* Task objective *
Retype the whole listing, please, keeping every line exact and dropping the pictures.

* Source data *

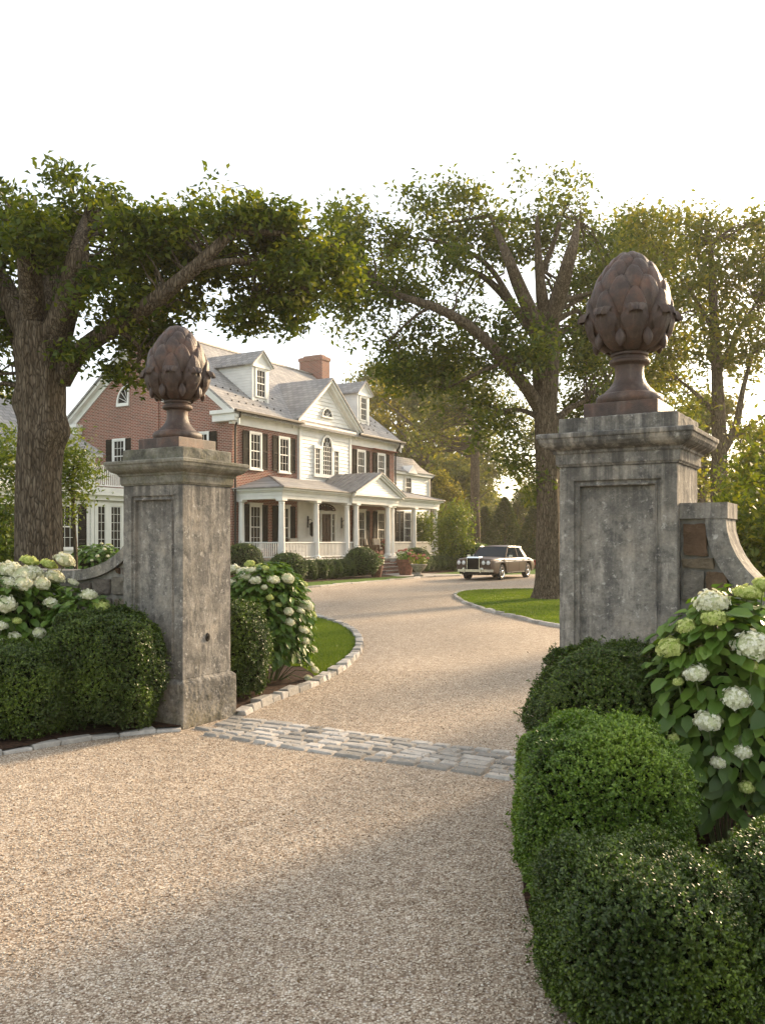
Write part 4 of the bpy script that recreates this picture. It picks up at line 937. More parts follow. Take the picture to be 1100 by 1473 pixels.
g.add([pt(pc + .42, 5.28, .012), pt(*i_[0], .012)] + [pt(*p, .012) for p in i_[1:-1]] + [pt(*i_[-1], .012), pt(pc - .42, 5.28, .012)], [tuple(range(len(i_) + 2))])
for a, b in ((pc - 1.10, pc - .70), (pc + .70, pc + 1.10)): g.add([pt(a, 5.28, .012), pt(b, 5.28, .012), pt(b, 6.62, .012), pt(a, 6.62, .012)], [(0, 1, 2, 3)])
g.build('pane', M['glass'], w)
# dormers
for (a, b) in ((2.47, 3.70), (12.28, 13.52)):
    yf = .80; zb = 8.55; zt = 10.48; za = 11.12; c = (a + b) / 2; e = .14
    m = MB(); yb = (zt - 8.1) / slope
    m.box(a, b, yf, yf + .1, zb, zt)
    for s, x in ((0, a), (1, b)):
        ptx = SD(x) if s == 0 else SR(x); z = RZ(yf)
        m.add([(x, yf, RZ(yf) - .1), (x, yb, zt), (x, yf, zt)], [(0, 1, 2)])
        while z < zt - .02:
            z2 = min(z + .14, zt); y1 = (z - 8.1) / slope; y2 = (z2 - 8.1) / slope
            m.add([ptx(yf, z, .03), ptx(y1 + .02, z, .03), ptx(y2, z2, .006), ptx(yf, z2, .006), ptx(yf, z, 0), ptx(y1, z, 0)], [(0, 1, 2, 3), (4, 5, 1, 0)]); z = z2
    m.box(a - .05, a + .12, yf - .05, yf, zb, zt); m.box(b - .12, b + .05, yf - .05, yf, zb, zt); m.box(a - .1, b + .1, yf - .14, yf, zt - .12, zt + .03)
    m.prism([(a - e, zt), (b + e, zt), (c, za)], lambda u, z: (u, yf - .08, z), lambda u, z: (u, yf + .4, z))
    for s in (-1, 1):
        x = c + s * ((b - a) / 2 + e + .04); m.c8([(x, yf - .2, zt - .10), (x, yf - .06, zt - .10), (c, yf - .06, za - .02), (c, yf - .2, za - .02), (x, yf - .2, zt + .03), (x, yf - .06, zt + .03), (c, yf - .06, za + .11), (c, yf - .2, za + .11)])
    d = P_(m, 'dormer', 'white_paint', fix=False)
    window(FR(yf - .0), a + .27, b - .27, zb + .35, zt - .2, 3, d, case=.10)
    m = MB()
    for s in (-1, 1):
        x = c + s * ((b - a) / 2 + e + .1); zr = za + .14; ze = zt + .03; y0 = yf - .26
        m.c8([(x, y0, ze - .07), (c, y0, zr - .07), (c, (zr - 8.1) / slope, zr - .07), (x, (ze - 8.1) / slope, ze - .07), (x, y0, ze), (c, y0, zr), (c, (zr - 8.1) / slope, zr), (x, (ze - 8.1) / slope, ze)])
    m.build('dormer_roof', M['slate_y'], d)
# front door, surround and wall lanterns
m = MB(); pt = FR(-.04); m.on(pt, 7.18, 8.10, .95, 3.15, 0, .06)
for (a, b, c, d) in ((7.28, 7.58, 1.15, 1.8), (7.7, 8.0, 1.15, 1.8), (7.28, 7.58, 1.95, 2.95), (7.7, 8.0, 1.95, 2.95)): m.on(pt, a, b, c, d, .06, .085)
d = P_(m, 'door', 'door_wood', bevel=.01); k = MB(); k.lathe([(.0, -.03), (.03, -.02), (.03, .02), (0, .03)], 10, (7.27, -.16, 1.95)); k.build('door_knob', M['chrome'], d)
m = MB()
for (a, b) in ((7.06, 7.18), (8.10, 8.20), (6.72, 6.82), (8.46, 8.56)): m.on(pt, a, b, .95, 3.2, 0, .12)
m.on(pt, 6.66, 8.62, 3.16, 3.30, 0, .16); m.on(pt, 6.82, 7.06, .95, 1.7, 0, .06); m.on(pt, 8.2, 8.46, .95, 1.7, 0, .06)
for z in (2.1, 2.5, 2.85): m.on(pt, 6.82, 7.06, z, z + .03, .03, .07); m.on(pt, 8.2, 8.46, z, z + .03, .03, .07)
ds = P_(m, 'door_surround', 'white_paint'); g = MB()
for a, b in ((6.82, 7.06), (8.2, 8.46)): g.on(pt, a, b, 1.7, 3.16, 0, .03)
g.build('pane', M['glass'], ds)
m = MB(); c = pc
for k in range(9):
    q = math.pi * k / 8; x = c + .8 * math.cos(q); z = 3.36 + .28 * math.sin(q); m.tube([pt(c, 3.36, .08), pt((c + x) / 2, (3.36 + z) / 2 + .05, .10), pt(x, z, .08)], [.035, .045, .03], 6)
m.tube([pt(c + .9 * math.cos(q), 3.34 + .34 * math.sin(q), .08) for q in np.linspace(0, math.pi, 14)], .035, 6); P_(m, 'carved_fanlight', 'door_wood')
for x in (6.05, 9.30):
    m = MB(); y = -.30; m.tube([(x, -.04, 2.75), (x, -.2, 2.85), (x, y, 2.75)], .02, 6); m.lathe([(.02, .75), (.05, .72), (.14, .62), (.13, .60), (.11, .58)], 6, (x, y, 1.95)); m.lathe([(.02, -.08), (.05, -.04), (.11, .0), (.11, .03)], 6, (x, y, 2.0))
    for k in range(6): th = k * math.pi / 3; m.tube([(x + .10 * math.cos(th), y + .10 * math.sin(th), 2.0), (x + .115 * math.cos(th), y + .115 * math.sin(th), 2.55)], .012, 4)
    m.box(x - .05, x + .05, -.07, -.03, 2.4, 3.0); l = P_(m, 'wall_lantern', 'dark_metal'); g = MB(); g.lathe([(.09, .03), (.10, .54)], 6, (x, y, 2.0)); g.build('lantern_glass', M['glass'], l)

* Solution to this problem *
Write part 4 of the bpy script that recreates this picture. It picks up at line 937. More parts follow. Take the picture to be 1100 by 1473 pixels.
g.add([pt(pc + .42, 5.28, .012), pt(*i_[0], .012)] + [pt(*p, .012) for p in i_[1:-1]] + [pt(*i_[-1], .012), pt(pc - .42, 5.28, .012)], [tuple(range(len(i_) + 2))])
for a, b in ((pc - 1.10, pc - .70), (pc + .70, pc + 1.10)): g.add([pt(a, 5.28, .012), pt(b, 5.28, .012), pt(b, 6.62, .012), pt(a, 6.62, .012)], [(0, 1, 2, 3)])
g.build('pane', M['glass'], w)
# dormers
for (a, b) in ((2.47, 3.70), (12.28, 13.52)):
    yf = .80; zb = 8.55; zt = 10.48; za = 11.12; c = (a + b) / 2; e = .14
    m = MB(); yb = (zt - 8.1) / slope
    m.box(a, b, yf, yf + .1, zb, zt)
    for s, x in ((0, a), (1, b)):
        ptx = SD(x) if s == 0 else SR(x); z = RZ(yf)
        m.add([(x, yf, RZ(yf) - .1), (x, yb, zt), (x, yf, zt)], [(0, 1, 2)])
        while z < zt - .02:
            z2 = min(z + .14, zt); y1 = (z - 8.1) / slope; y2 = (z2 - 8.1) / slope
            m.add([ptx(yf, z, .03), ptx(y1 + .02, z, .03), ptx(y2, z2, .006), ptx(yf, z2, .006), ptx(yf, z, 0), ptx(y1, z, 0)], [(0, 1, 2, 3), (4, 5, 1, 0)]); z = z2
    m.box(a - .05, a + .12, yf - .05, yf, zb, zt); m.box(b - .12, b + .05, yf - .05, yf, zb, zt); m.box(a - .1, b + .1, yf - .14, yf, zt - .12, zt + .03)
    m.prism([(a - e, zt), (b + e, zt), (c, za)], lambda u, z: (u, yf - .08, z), lambda u, z: (u, yf + .4, z))
    for s in (-1, 1):
        x = c + s * ((b - a) / 2 + e + .04); m.c8([(x, yf - .2, zt - .10), (x, yf - .06, zt - .10), (c, yf - .06, za - .02), (c, yf - .2, za - .02), (x, yf - .2, zt + .03), (x, yf - .06, zt + .03), (c, yf - .06, za + .11), (c, yf - .2, za + .11)])
    d = P_(m, 'dormer', 'white_paint', fix=False)
    window(FR(yf - .0), a + .27, b - .27, zb + .35, zt - .2, 3, d, case=.10)
    m = MB()
    for s in (-1, 1):
        x = c + s * ((b - a) / 2 + e + .1); zr = za + .14; ze = zt + .03; y0 = yf - .26
        m.c8([(x, y0, ze - .07), (c, y0, zr - .07), (c, (zr - 8.1) / slope, zr - .07), (x, (ze - 8.1) / slope, ze - .07), (x, y0, ze), (c, y0, zr), (c, (zr - 8.1) / slope, zr), (x, (ze - 8.1) / slope, ze)])
    m.build('dormer_roof', M['slate_y'], d)
# front door, surround and wall lanterns
m = MB(); pt = FR(-.04); m.on(pt, 7.18, 8.10, .95, 3.15, 0, .06)
for (a, b, c, d) in ((7.28, 7.58, 1.15, 1.8), (7.7, 8.0, 1.15, 1.8), (7.28, 7.58, 1.95, 2.95), (7.7, 8.0, 1.95, 2.95)): m.on(pt, a, b, c, d, .06, .085)
d = P_(m, 'door', 'door_wood', bevel=.01); k = MB(); k.lathe([(.0, -.03), (.03, -.02), (.03, .02), (0, .03)], 10, (7.27, -.16, 1.95)); k.build('door_knob', M['chrome'], d)
m = MB()
for (a, b) in ((7.06, 7.18), (8.10, 8.20), (6.72, 6.82), (8.46, 8.56)): m.on(pt, a, b, .95, 3.2, 0, .12)
m.on(pt, 6.66, 8.62, 3.16, 3.30, 0, .16); m.on(pt, 6.82, 7.06, .95, 1.7, 0, .06); m.on(pt, 8.2, 8.46, .95, 1.7, 0, .06)
for z in (2.1, 2.5, 2.85): m.on(pt, 6.82, 7.06, z, z + .03, .03, .07); m.on(pt, 8.2, 8.46, z, z + .03, .03, .07)
ds = P_(m, 'door_surround', 'white_paint'); g = MB()
for a, b in ((6.82, 7.06), (8.2, 8.46)): g.on(pt, a, b, 1.7, 3.16, 0, .03)
g.build('pane', M['glass'], ds)
m = MB(); c = pc
for k in range(9):
    q = math.pi * k / 8; x = c + .8 * math.cos(q); z = 3.36 + .28 * math.sin(q); m.tube([pt(c, 3.36, .08), pt((c + x) / 2, (3.36 + z) / 2 + .05, .10), pt(x, z, .08)], [.035, .045, .03], 6)
m.tube([pt(c + .9 * math.cos(q), 3.34 + .34 * math.sin(q), .08) for q in np.linspace(0, math.pi, 14)], .035, 6); P_(m, 'carved_fanlight', 'door_wood')
for x in (6.05, 9.30):
    m = MB(); y = -.30; m.tube([(x, -.04, 2.75), (x, -.2, 2.85), (x, y, 2.75)], .02, 6); m.lathe([(.02, .75), (.05, .72), (.14, .62), (.13, .60), (.11, .58)], 6, (x, y, 1.95)); m.lathe([(.02, -.08), (.05, -.04), (.11, .0), (.11, .03)], 6, (x, y, 2.0))
    for k in range(6): th = k * math.pi / 3; m.tube([(x + .10 * math.cos(th), y + .10 * math.sin(th), 2.0), (x + .115 * math.cos(th), y + .115 * math.sin(th), 2.55)], .012, 4)
    m.box(x - .05, x + .05, -.07, -.03, 2.4, 3.0); l = P_(m, 'wall_lantern', 'dark_metal'); g = MB(); g.lathe([(.09, .03), (.10, .54)], 6, (x, y, 2.0)); g.build('lantern_glass', M['glass'], l)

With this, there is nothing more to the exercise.